We continue our look back at the music of 50 years ago…..

It seems I’m drawn to singers with unique voices. Sure, I love pure singers like Linda Ronstadt and Freddie Mercury…but I’m always drawn back to the Dylans and the Prines and the Forberts and on and on. And so it goes for today’s selection. America’s flower child in charge…Melanie Safka….who’s 1971 LP ‘The Good Book” contained a bunch of signature performances.
Before you dismiss Melanie as a novelty singer who gave us “Brand New Key”…or a Woodstock refugee who got lucky with her first smash ‘Lay Down, Candles in the Rain”…listen to this record.

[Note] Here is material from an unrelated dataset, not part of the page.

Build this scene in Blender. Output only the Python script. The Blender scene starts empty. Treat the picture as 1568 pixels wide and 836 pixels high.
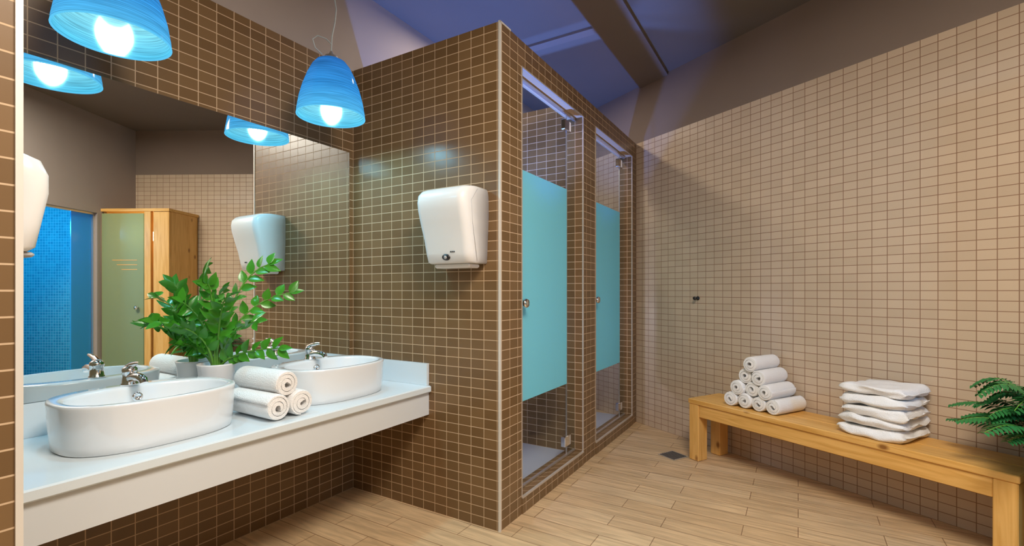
import bpy, math, random
from mathutils import Vector, Matrix, noise
random.seed(7)
scene=bpy.context.scene
try:
    scene.view_settings.view_transform='Standard'
except Exception: pass

# ------------------------------------------------------------------ frames
A1=math.radians(30.8)
D1=(math.sin(A1),math.cos(A1)); EV=(D1[1],-D1[0])
Q=(-0.967,2.925)
S=(1.134,4.387)
FA=Matrix.Translation((Q[0],Q[1],0))@Matrix.Rotation(math.pi/2-A1,4,'Z')   # local (k,-e,z)
BA=math.radians(30)
FB=Matrix.Translation((S[0],S[1],0))@Matrix.Rotation(-(math.pi/2-BA),4,'Z') # local (m,-d,z)
CEIL=3.05; TH=2.54

# ------------------------------------------------------------------ materials
def newmat(name):
    m=bpy.data.materials.new(name); m.use_nodes=True
    nt=m.node_tree; b=nt.nodes['Principled BSDF']; return m,nt,b
def N(nt,t,**kw):
    n=nt.nodes.new(t)
    for k,v in kw.items(): setattr(n,k,v)
    return n
def simple(name,col,rough=0.5,metal=0.0,bump=0,bscale=200,bdist=0.002,var=0.0,spec=None,coat=0,sub=0):
    m,nt,b=newmat(name)
    b.inputs['Base Color'].default_value=(*col,1); b.inputs['Roughness'].default_value=rough
    b.inputs['Metallic'].default_value=metal
    if spec is not None: b.inputs['Specular IOR Level'].default_value=spec
    if coat: b.inputs['Coat Weight'].default_value=coat
    tc=N(nt,'ShaderNodeTexCoord'); no=N(nt,'ShaderNodeTexNoise'); no.inputs['Scale'].default_value=bscale
    nt.links.new(tc.outputs['Object'],no.inputs['Vector'])
    if bump:
        bu=N(nt,'ShaderNodeBump'); bu.inputs['Strength'].default_value=bump; bu.inputs['Distance'].default_value=bdist
        nt.links.new(no.outputs['Fac'],bu.inputs['Height']); nt.links.new(bu.outputs['Normal'],b.inputs['Normal'])
    if var:
        no2=N(nt,'ShaderNodeTexNoise'); no2.inputs['Scale'].default_value=3
        nt.links.new(tc.outputs['Object'],no2.inputs['Vector'])
        mx=N(nt,'ShaderNodeMixRGB'); mx.inputs['Color1'].default_value=tuple(c*(1-var) for c in col)+(1,)
        mx.inputs['Color2'].default_value=tuple(min(1,c*(1+var)) for c in col)+(1,)
        nt.links.new(no2.outputs['Fac'],mx.inputs['Fac']); nt.links.new(mx.outputs['Color'],b.inputs['Base Color'])
    return m
def tile(name,c1,c2,mortar,w=0.1,h=0.05,ms=0.0022,rough=0.22,zoff=0.0,spec=0.5):
    m,nt,b=newmat(name)
    tc=N(nt,'ShaderNodeTexCoord'); sp=N(nt,'ShaderNodeSeparateXYZ'); nt.links.new(tc.outputs['Object'],sp.inputs[0])
    ad=N(nt,'ShaderNodeMath',operation='ADD'); nt.links.new(sp.outputs['X'],ad.inputs[0]); nt.links.new(sp.outputs['Y'],ad.inputs[1])
    az=N(nt,'ShaderNodeMath',operation='ADD'); nt.links.new(sp.outputs['Z'],az.inputs[0]); az.inputs[1].default_value=zoff
    cb=N(nt,'ShaderNodeCombineXYZ'); nt.links.new(ad.outputs[0],cb.inputs[0]); nt.links.new(az.outputs[0],cb.inputs[1])
    br=N(nt,'ShaderNodeTexBrick'); br.offset=0.0; br.squash=1.0
    nt.links.new(cb.outputs[0],br.inputs['Vector'])
    br.inputs['Color1'].default_value=(*c1,1); br.inputs['Color2'].default_value=(*c2,1); br.inputs['Mortar'].default_value=(*mortar,1)
    br.inputs['Scale'].default_value=1; br.inputs['Mortar Size'].default_value=ms; br.inputs['Mortar Smooth'].default_value=0.1
    br.inputs['Brick Width'].default_value=w; br.inputs['Row Height'].default_value=h
    nt.links.new(br.outputs['Color'],b.inputs['Base Color'])
    mr=N(nt,'ShaderNodeMapRange'); mr.inputs['To Min'].default_value=rough; mr.inputs['To Max'].default_value=0.8
    nt.links.new(br.outputs['Fac'],mr.inputs['Value']); nt.links.new(mr.outputs[0],b.inputs['Roughness'])
    no=N(nt,'ShaderNodeTexNoise'); no.inputs['Scale'].default_value=9; nt.links.new(tc.outputs['Object'],no.inputs['Vector'])
    m1=N(nt,'ShaderNodeMath',operation='MULTIPLY'); m1.inputs[1].default_value=0.6; nt.links.new(no.outputs['Fac'],m1.inputs[0])
    s1=N(nt,'ShaderNodeMath',operation='SUBTRACT'); nt.links.new(m1.outputs[0],s1.inputs[0]); nt.links.new(br.outputs['Fac'],s1.inputs[1])
    bu=N(nt,'ShaderNodeBump'); bu.inputs['Strength'].default_value=0.5; bu.inputs['Distance'].default_value=0.0015
    nt.links.new(s1.outputs[0],bu.inputs['Height']); nt.links.new(bu.outputs['Normal'],b.inputs['Normal'])
    b.inputs['Specular IOR Level'].default_value=spec
    return m
def wood(name,c1,c2,axis='X',rough=0.35,scale=1.0,knots=True):
    m,nt,b=newmat(name)
    tc=N(nt,'ShaderNodeTexCoord'); mp=N(nt,'ShaderNodeMapping')
    sc=[14*scale]*3; sc['XYZ'.index(axis)]=1.1*scale
    mp.inputs['Scale'].default_value=sc; nt.links.new(tc.outputs['Object'],mp.inputs['Vector'])
    no=N(nt,'ShaderNodeTexNoise'); no.inputs['Scale'].default_value=2.2; no.inputs['Detail'].default_value=6; no.inputs['Distortion'].default_value=1.2
    nt.links.new(mp.outputs[0],no.inputs['Vector'])
    cr=N(nt,'ShaderNodeValToRGB'); cr.color_ramp.elements[0].color=(*c2,1); cr.color_ramp.elements[1].color=(*c1,1)
    cr.color_ramp.elements[0].position=0.32; cr.color_ramp.elements[1].position=0.62
    nt.links.new(no.outputs['Fac'],cr.inputs['Fac'])
    last=cr.outputs['Color']
    if knots:
        mp2=N(nt,'ShaderNodeMapping'); s2=[7]*3; s2['XYZ'.index(axis)]=4; mp2.inputs['Scale'].default_value=s2
        nt.links.new(tc.outputs['Object'],mp2.inputs['Vector'])
        vo=N(nt,'ShaderNodeTexVoronoi'); nt.links.new(mp2.outputs[0],vo.inputs['Vector']); vo.inputs['Scale'].default_value=1
        r2=N(nt,'ShaderNodeValToRGB'); r2.color_ramp.elements[0].color=(1,1,1,1); r2.color_ramp.elements[1].color=(0,0,0,1)
        r2.color_ramp.elements[0].position=0.05; r2.color_ramp.elements[1].position=0.13
        nt.links.new(vo.outputs['Distance'],r2.inputs['Fac'])
        mx=N(nt,'ShaderNodeMixRGB'); nt.links.new(r2.outputs['Color'],mx.inputs['Fac']); nt.links.new(last,mx.inputs['Color1'])
        mx.inputs['Color2'].default_value=(c2[0]*.45,c2[1]*.35,c2[2]*.3,1); last=mx.outputs['Color']
    nt.links.new(last,b.inputs['Base Color']); b.inputs['Roughness'].default_value=rough
    return m

M_tile=tile('brown_tile',(0.155,0.088,0.036),(0.205,0.120,0.052),(0.56,0.40,0.25),w=.08,rough=0.30,spec=.4,ms=.002)
M_cream=tile('cream_tile',(0.56,0.435,0.31),(0.62,0.485,0.35),(0.29,0.17,0.105),w=.075,rough=0.38,ms=0.0020)
M_steam=tile('steam_mosaic',(0.03,0.30,0.36),(0.06,0.42,0.46),(0.3,0.6,0.6),w=0.03,h=0.03,ms=0.002)
M_paint=simple('taupe_paint',(0.36,0.30,0.265),0.85,bump=0.1,bscale=60,var=0.05)
M_paintdim=simple('taupe_paint_dim',(0.24,0.185,0.15),0.85,bump=0.1,bscale=60,var=0.05)  # wall paint darkened to imitate weaker light above the right wall
M_ceil=simple('ceiling_paint',(0.16,0.137,0.123),0.85,var=0.05)
M_lightband=simple('light_band_paint',(0.19,0.157,0.14),0.85,var=0.05)  # ceiling colour lightened as if lit, for the band strips
M_white=simple('white_ceramic',(0.79,0.82,0.85),0.08,coat=0.5)
M_counter=simple('counter_composite',(0.69,0.77,0.82),0.15,bump=0.02,bscale=40)
M_apron=simple('counter_apron',(0.66,0.69,0.71),0.35)
M_plastic=simple('white_plastic',(0.85,0.85,0.84),0.25)
M_grey=simple('grey_plastic',(0.45,0.45,0.46),0.3)
M_black=simple('black_plastic',(0.02,0.02,0.022),0.3)
M_chrome=simple('chrome',(0.82,0.83,0.85),0.08,1.0)
M_alu=simple('brushed_aluminium',(0.72,0.70,0.66),0.3,0.85)
M_trim=simple('corner_trim',(0.74,0.70,0.63),0.35,0.2)
M_trimd=simple('frame_trim',(0.60,0.53,0.45),0.35,0.4)
M_mirror=simple('mirror_silver',(0.90,0.93,0.92),0.0,1.0)
M_towel=simple('terry_towel',(0.93,0.925,0.92),0.95,bump=0.8,bscale=260,bdist=0.005,spec=0.1)
M_leaf=simple('zz_leaf',(0.055,0.28,0.018),0.25,var=0.5)
M_stem=simple('green_stem',(0.12,0.33,0.04),0.4)
M_fern=simple('fern_leaf',(0.025,0.18,0.045),0.5,var=0.5)
M_pot=simple('white_pot',(0.8,0.8,0.82),0.25)
M_potg=simple('green_pot',(0.03,0.09,0.06),0.3)
M_soil=simple('soil',(0.05,0.03,0.02),0.95,bump=1,bscale=60,bdist=.01)
M_pine=wood('pine_wood',(0.82,0.47,0.14),(0.66,0.34,0.075),'X')
M_pinez=wood('pine_wood_vertical',(0.82,0.47,0.14),(0.68,0.35,0.08),'Z')
M_tray=simple('shower_tray',(0.42,0.42,0.45),0.4)
M_drain=simple('drain_metal',(0.10,0.10,0.10),0.35,0.7)
M_wire=simple('cord',(0.35,0.4,0.42),0.4)

def glassmat(name,tint,gl=0.12):
    m=bpy.data.materials.new(name); m.use_nodes=True; nt=m.node_tree; nt.nodes.clear()
    o=N(nt,'ShaderNodeOutputMaterial'); t=N(nt,'ShaderNodeBsdfTransparent'); t.inputs[0].default_value=(*tint,1)
    g=N(nt,'ShaderNodeBsdfGlossy'); g.inputs['Roughness'].default_value=0.02
    lw=N(nt,'ShaderNodeFresnel'); lw.inputs[0].default_value=1.25
    cl=N(nt,'ShaderNodeMath',operation='MINIMUM'); cl.inputs[1].default_value=.35; nt.links.new(lw.outputs[0],cl.inputs[0])
    geo=N(nt,'ShaderNodeNewGeometry'); inv=N(nt,'ShaderNodeMath',operation='SUBTRACT'); inv.inputs[0].default_value=1; nt.links.new(geo.outputs['Backfacing'],inv.inputs[1])
    mu=N(nt,'ShaderNodeMath',operation='MULTIPLY'); nt.links.new(cl.outputs[0],mu.inputs[0]); nt.links.new(inv.outputs[0],mu.inputs[1])
    mx=N(nt,'ShaderNodeMixShader'); nt.links.new(mu.outputs[0],mx.inputs[0]); nt.links.new(t.outputs[0],mx.inputs[1]); nt.links.new(g.outputs[0],mx.inputs[2])
    nt.links.new(mx.outputs[0],o.inputs[0]); return m
def frostmat(name,col,tr=0.4,clear=0.0):
    m=bpy.data.materials.new(name); m.use_nodes=True; nt=m.node_tree; nt.nodes.clear()
    o=N(nt,'ShaderNodeOutputMaterial'); d=N(nt,'ShaderNodeBsdfDiffuse'); d.inputs[0].default_value=(*col,1)
    t=N(nt,'ShaderNodeBsdfTranslucent'); t.inputs[0].default_value=(*col,1)
    mx=N(nt,'ShaderNodeMixShader'); mx.inputs[0].default_value=tr; nt.links.new(d.outputs[0],mx.inputs[1]); nt.links.new(t.outputs[0],mx.inputs[2])
    g=N(nt,'ShaderNodeBsdfGlossy'); g.inputs['Roughness'].default_value=0.12
    m2=N(nt,'ShaderNodeMixShader'); m2.inputs[0].default_value=.05; nt.links.new(mx.outputs[0],m2.inputs[1]); nt.links.new(g.outputs[0],m2.inputs[2])
    last=m2
    if clear:
        tp=N(nt,'ShaderNodeBsdfTransparent'); m3=N(nt,'ShaderNodeMixShader'); m3.inputs[0].default_value=clear
        nt.links.new(m2.outputs[0],m3.inputs[1]); nt.links.new(tp.outputs[0],m3.inputs[2]); last=m3
    nt.links.new(last.outputs[0],o.inputs[0]); return m
M_glass=glassmat('clear_glass',(0.92,0.96,0.97))
M_frost=frostmat('frosted_blue_glass',(0.27,0.80,0.92),tr=.25)
M_frosty=frostmat('frosted_yellow_glass',(0.42,0.52,0.28),clear=0.15)
M_cyan=frostmat('cyan_glass',(0.05,0.45,0.75))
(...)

Yes, it has one of her “hits”, “The Nickel Song”…but also includes some tasty covers (she always had a knack for picking good material) including Dylan’s Sign On The Window from his LP “New Morning” which came out the previous year. She also does a Judy Collins song called “My Father” and a nice slowed down version of Phil Ochs disclaimer on fame, “Chords Of Fame”.
Her plaintive voice works well on much of this including the title cut and “The Saddest Thing’. She also does a song that she first did on stage at Woodstock “Birthday of the Sun”.
It was her last LP for Buddah but she released LPs through the 70’s, 80’s and 90’s. Check out a really good live in studio record called Ballroom Streets from 1979.
She’s more than a novelty act…if you can get past the uniqueness of her voice.